Is Klar related to a family office or single-family wealth vehicle?

No. Klar was founded as a venture-backed operating company by three co-founders — Stefan Möller, Daniel Autrique, and Juan Sarmiento — and has raised institutional capital from firms including General Atlantic, Prosus Ventures, and Quona Capital. There is no publicly disclosed connection to a single-family office or a multi-generational wealth vehicle.

How does Klar underwrite consumers without traditional credit-bureau data?

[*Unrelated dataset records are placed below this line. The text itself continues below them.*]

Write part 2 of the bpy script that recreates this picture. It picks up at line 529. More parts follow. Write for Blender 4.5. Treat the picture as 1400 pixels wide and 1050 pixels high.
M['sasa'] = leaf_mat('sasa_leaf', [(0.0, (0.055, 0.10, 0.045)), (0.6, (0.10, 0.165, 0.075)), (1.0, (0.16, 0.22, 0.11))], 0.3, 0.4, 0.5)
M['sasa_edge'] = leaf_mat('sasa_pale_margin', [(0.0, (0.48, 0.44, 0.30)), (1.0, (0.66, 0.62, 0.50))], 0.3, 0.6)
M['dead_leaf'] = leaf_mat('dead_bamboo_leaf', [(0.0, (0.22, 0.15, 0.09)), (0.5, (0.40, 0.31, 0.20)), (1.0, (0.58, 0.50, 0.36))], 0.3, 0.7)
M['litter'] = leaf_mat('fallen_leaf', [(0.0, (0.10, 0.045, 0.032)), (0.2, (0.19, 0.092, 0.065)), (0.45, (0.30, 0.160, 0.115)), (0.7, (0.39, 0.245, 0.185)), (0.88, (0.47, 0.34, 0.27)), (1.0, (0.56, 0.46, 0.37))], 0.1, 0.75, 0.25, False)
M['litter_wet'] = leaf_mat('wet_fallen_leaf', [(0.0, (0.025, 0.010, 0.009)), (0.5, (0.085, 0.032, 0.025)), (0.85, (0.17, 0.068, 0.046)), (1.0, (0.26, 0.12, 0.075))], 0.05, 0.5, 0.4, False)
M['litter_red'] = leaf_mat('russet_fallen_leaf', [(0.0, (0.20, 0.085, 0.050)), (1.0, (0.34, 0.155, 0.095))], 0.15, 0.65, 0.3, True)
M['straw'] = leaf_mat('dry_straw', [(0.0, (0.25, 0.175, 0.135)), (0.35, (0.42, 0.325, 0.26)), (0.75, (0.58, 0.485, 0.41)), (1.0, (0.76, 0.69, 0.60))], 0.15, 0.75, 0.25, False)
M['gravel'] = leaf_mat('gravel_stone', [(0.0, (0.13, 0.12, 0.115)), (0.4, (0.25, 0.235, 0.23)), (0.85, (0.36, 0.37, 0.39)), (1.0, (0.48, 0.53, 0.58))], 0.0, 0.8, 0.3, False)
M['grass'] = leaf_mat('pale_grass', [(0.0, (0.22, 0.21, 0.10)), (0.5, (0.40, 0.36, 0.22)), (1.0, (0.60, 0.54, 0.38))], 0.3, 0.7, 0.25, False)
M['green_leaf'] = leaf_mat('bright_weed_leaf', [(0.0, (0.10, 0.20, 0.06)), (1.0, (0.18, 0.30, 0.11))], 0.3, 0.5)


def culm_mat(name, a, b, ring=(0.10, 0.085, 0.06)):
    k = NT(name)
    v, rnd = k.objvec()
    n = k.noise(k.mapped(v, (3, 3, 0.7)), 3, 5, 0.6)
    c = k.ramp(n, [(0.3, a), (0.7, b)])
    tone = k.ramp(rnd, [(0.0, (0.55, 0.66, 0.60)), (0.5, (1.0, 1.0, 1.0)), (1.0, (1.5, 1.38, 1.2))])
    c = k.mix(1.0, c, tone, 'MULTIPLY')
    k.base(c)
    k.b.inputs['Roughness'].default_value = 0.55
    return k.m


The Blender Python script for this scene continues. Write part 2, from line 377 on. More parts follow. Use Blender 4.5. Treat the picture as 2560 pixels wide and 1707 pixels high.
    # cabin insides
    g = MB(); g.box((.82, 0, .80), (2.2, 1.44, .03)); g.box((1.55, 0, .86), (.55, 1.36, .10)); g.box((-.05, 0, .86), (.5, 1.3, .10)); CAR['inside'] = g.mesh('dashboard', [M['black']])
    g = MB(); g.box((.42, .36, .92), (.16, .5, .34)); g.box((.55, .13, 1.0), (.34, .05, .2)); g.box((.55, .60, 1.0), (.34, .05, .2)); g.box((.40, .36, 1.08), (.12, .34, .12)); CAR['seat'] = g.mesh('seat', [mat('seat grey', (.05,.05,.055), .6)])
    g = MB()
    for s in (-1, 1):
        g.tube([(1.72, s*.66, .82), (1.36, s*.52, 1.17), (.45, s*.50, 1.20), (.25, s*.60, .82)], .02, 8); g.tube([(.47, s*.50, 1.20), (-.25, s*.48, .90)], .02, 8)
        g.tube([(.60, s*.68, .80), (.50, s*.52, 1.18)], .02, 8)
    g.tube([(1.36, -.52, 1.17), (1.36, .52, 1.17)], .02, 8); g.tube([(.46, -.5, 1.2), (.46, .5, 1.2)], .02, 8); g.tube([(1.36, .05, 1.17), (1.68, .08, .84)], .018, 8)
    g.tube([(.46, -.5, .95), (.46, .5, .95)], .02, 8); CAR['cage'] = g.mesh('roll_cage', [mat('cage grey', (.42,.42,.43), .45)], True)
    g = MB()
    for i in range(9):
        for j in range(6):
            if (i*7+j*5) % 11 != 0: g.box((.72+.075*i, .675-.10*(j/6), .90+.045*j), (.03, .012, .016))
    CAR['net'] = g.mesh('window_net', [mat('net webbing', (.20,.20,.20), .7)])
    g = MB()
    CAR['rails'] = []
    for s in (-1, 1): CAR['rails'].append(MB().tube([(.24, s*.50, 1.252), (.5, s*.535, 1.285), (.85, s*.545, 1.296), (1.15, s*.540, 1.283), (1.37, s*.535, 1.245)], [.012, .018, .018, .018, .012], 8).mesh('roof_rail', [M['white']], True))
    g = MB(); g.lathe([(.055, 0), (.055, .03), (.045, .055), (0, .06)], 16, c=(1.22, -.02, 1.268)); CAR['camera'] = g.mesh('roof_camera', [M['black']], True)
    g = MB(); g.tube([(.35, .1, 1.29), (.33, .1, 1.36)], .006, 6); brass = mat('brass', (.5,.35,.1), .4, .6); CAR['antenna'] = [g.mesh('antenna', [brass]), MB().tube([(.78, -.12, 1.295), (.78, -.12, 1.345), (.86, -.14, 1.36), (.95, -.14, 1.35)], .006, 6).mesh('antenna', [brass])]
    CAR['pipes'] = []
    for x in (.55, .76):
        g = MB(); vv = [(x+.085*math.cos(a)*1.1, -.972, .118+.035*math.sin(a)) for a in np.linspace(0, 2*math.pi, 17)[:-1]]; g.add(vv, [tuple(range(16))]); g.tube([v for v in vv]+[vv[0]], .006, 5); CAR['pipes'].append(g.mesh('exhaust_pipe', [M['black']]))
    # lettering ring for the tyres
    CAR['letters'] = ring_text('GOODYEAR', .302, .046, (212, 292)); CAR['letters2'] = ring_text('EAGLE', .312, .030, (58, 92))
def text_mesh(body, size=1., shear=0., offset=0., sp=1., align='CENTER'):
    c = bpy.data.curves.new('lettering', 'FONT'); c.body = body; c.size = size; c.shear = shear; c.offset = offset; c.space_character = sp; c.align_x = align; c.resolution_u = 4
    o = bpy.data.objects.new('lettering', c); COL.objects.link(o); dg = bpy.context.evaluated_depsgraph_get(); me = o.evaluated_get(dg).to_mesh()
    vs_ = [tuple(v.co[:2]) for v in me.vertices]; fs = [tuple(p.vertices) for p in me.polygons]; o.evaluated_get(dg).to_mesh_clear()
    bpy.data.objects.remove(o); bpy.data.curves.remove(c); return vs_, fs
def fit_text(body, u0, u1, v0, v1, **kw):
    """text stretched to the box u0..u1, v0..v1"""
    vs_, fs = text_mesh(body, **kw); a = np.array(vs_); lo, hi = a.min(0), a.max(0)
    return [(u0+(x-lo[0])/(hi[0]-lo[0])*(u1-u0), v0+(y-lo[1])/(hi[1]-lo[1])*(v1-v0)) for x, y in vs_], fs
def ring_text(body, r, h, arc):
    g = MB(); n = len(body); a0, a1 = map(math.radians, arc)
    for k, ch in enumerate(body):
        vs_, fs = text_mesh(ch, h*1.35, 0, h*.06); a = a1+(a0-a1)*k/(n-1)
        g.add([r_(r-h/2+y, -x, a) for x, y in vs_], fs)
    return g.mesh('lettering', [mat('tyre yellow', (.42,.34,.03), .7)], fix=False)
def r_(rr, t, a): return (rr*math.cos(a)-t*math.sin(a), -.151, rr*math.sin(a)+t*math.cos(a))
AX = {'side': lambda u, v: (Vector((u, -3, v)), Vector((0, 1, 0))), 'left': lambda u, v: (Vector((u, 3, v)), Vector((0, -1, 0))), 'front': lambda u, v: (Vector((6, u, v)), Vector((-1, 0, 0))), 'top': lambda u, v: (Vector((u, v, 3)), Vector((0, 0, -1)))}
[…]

Klar collects bank-transaction data through its own app-based transactional account, supplemented by device signals and customer-supplied information, to build proprietary risk models. The firm has described this alternative-data approach publicly (per TechCrunch, 2022) as a response to the fact that the majority of Mexican working adults have thin or nonexistent files with the traditional credit bureaus, making conventional FICO-style scoring unreliable for its target customer.

What is Klar's known posture on competing with traditional Mexican banks?

Klar competes directly with bank-issued credit cards from Banorte, Santander México, and BBVA México, typically by offering a fully digital onboarding experience and no-fee deposit accounts alongside credit products. Its now-licensed status puts it inside the same regulatory perimeter as those incumbents, meaning it competes on customer experience and underwriting rather than on regulatory arbitrage.